Business Services Industry
Wild world of sports
Entrepreneur, Feb, 1999 by Christopher D. Lancette
Thrills, spills, and yes, even chills. Real-life entrepreneurs share their secrets for riding the wave of a sports trend.
Jake Burton and his buddies come flying down a mountain on snowboards he invented. One guy swoops back and forth through the powder, while the others leap off cliffs and catch bursts of air. They look as if they're about to crash and die. But they don't. They land smooth as silk and keep on cruising.
Cut to Burton making his pitch for the American Express card in a recent TV commercial: He says he likes the company because it gives him the freedom to do things his way. That means with lots of passion, the precious juice fueling the empire that raced out of his garage.

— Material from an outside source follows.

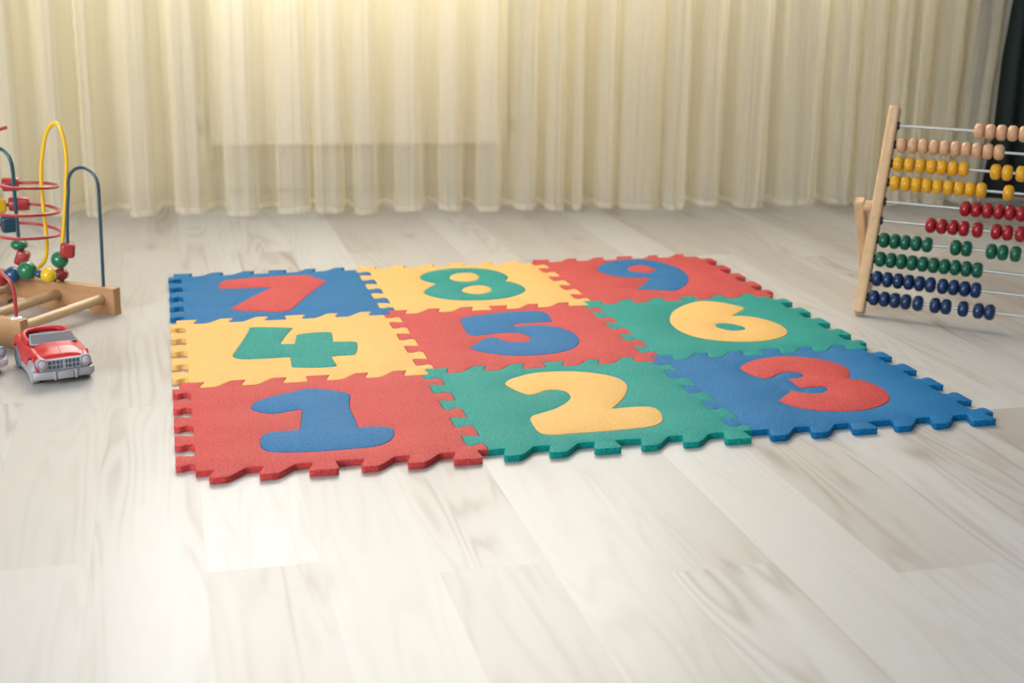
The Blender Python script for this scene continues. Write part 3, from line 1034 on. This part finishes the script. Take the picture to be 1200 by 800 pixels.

"There's no question that to be successful with a new sport, you have to live it," says Burton, 44. "And you can't live it if you don't love it."
Fellow entrepreneurs and experts agree. If you're an adrenaline-burning capitalist who wants to turn an idea for a new sport or sports product into a business, you've got to do it for the love of it. Just like Burton. Just like Missy Samiee, who stepped right out of grad school into two companies geared toward active people like herself. And just like Jason Lee and Patrick McConnell, who invented a dry-land snowboard so they could keep right on ripping through the summer.
"The sporting goods industry is hungry for new sports," says Darren Drevik, editor of Sports Trend magazine. "In some ways, it's difficult for a new company to pitch its product, but if you're passionate, it can be easy."
Make no mistake: It can also be very hard. Like flying-off-a-poorly-designed-prototype-and-bashing-your-head-into-a-tree hard. And don't forget the other company-crushers you have to deal with: creating a demand for something people have never seen, opening your own sales outlets or persuading retailers to carry your goods, and running down copycats like road kill.
Sure, someone came up with a suspension system for your father's bicycle and now mountain-bikers rule the world. (Some 8.1 million people hit the trails last year, while another 16 million cruised the streets, according to the National Sporting Goods Association [NSGA].) And it seems you can't cross the street without dodging an inline skater. (The NSGA says there were more than 26 million bladers in 1997.) But no one can remember, let alone count, the number of products that never saw the light of day, or the ones that did and then quickly disappeared.
Do you have what it takes to start a brand-new craze? If so, you'd better listen up before you take that leap of faith. If you don't read on, your jazzy product may more likely end up in a dumpster than on store shelves.
THE KING OF SNOW
Jake Burton had been using a toy called a "snurfer" (for "snow surfer") since high school, and went on to modify its design to his own specifications during his college years at the University of Colorado, Boulder, and New York University. After college and a brief stint as a wage slave, Burton decided to follow his dream of designing and creating snowboards. The year was 1977, long before anyone had ever heard of the X Games - the "extreme" version of the Olympics that's now a symbol of Gen X athletics.
With start-up money from an inheritance and the income from summer jobs, Burton began his venture in the garage of his Londonderry, Vermont, home, cranking out boards and taking orders over the phone. Though a few other companies were beginning to produce snowboards at the same time, Burton Snowboards' sales escalated. Word of mouth, the all-important ingredient in the success of a new sports product, spread across the country - propelling Burton to move to a new, larger facility in Burlington, Vermont.
"I came close to bailing several times," Burton admits. "If I hadn't been so persistent, it never would have happened. In the early days, we had to create the demand for the product."
That meant spending money to make videos and organize competitions to grow the sport. Those tasks, along with research and development, were capital-intensive projects. "It cost me $100,000 to turn the corner then," Burton says. "Now it would cost $20 million to get into the snowboard market."
Burton's new plant allowed him to increase production and reach out to new markets. In 1982, he began the grass-roots effort that gave birth to the sport - and his second office - in Japan. Three years later, he went over to Europe to research ski technology and figure out how to improve his boards. That trip went so well, he opened a third office - this time in Austria.
The company's three-pronged assault on snow consistently increased demand over the course of the next 10 years. Then, from 1995 to 1998, the company took another leap - adding 215 employees to the 372 already on board to keep up with customers clamoring for its boards.
Anybody with two snowflakes between their ears can tell you the multimillion-dollar company is a world leader in the snowboard industry. Whether they're riding on the slopes of the Rockies or the Alps, there's a good chance snowboarders you see have Burton's fiberglass under their feet. And Burton intends to keep it that way.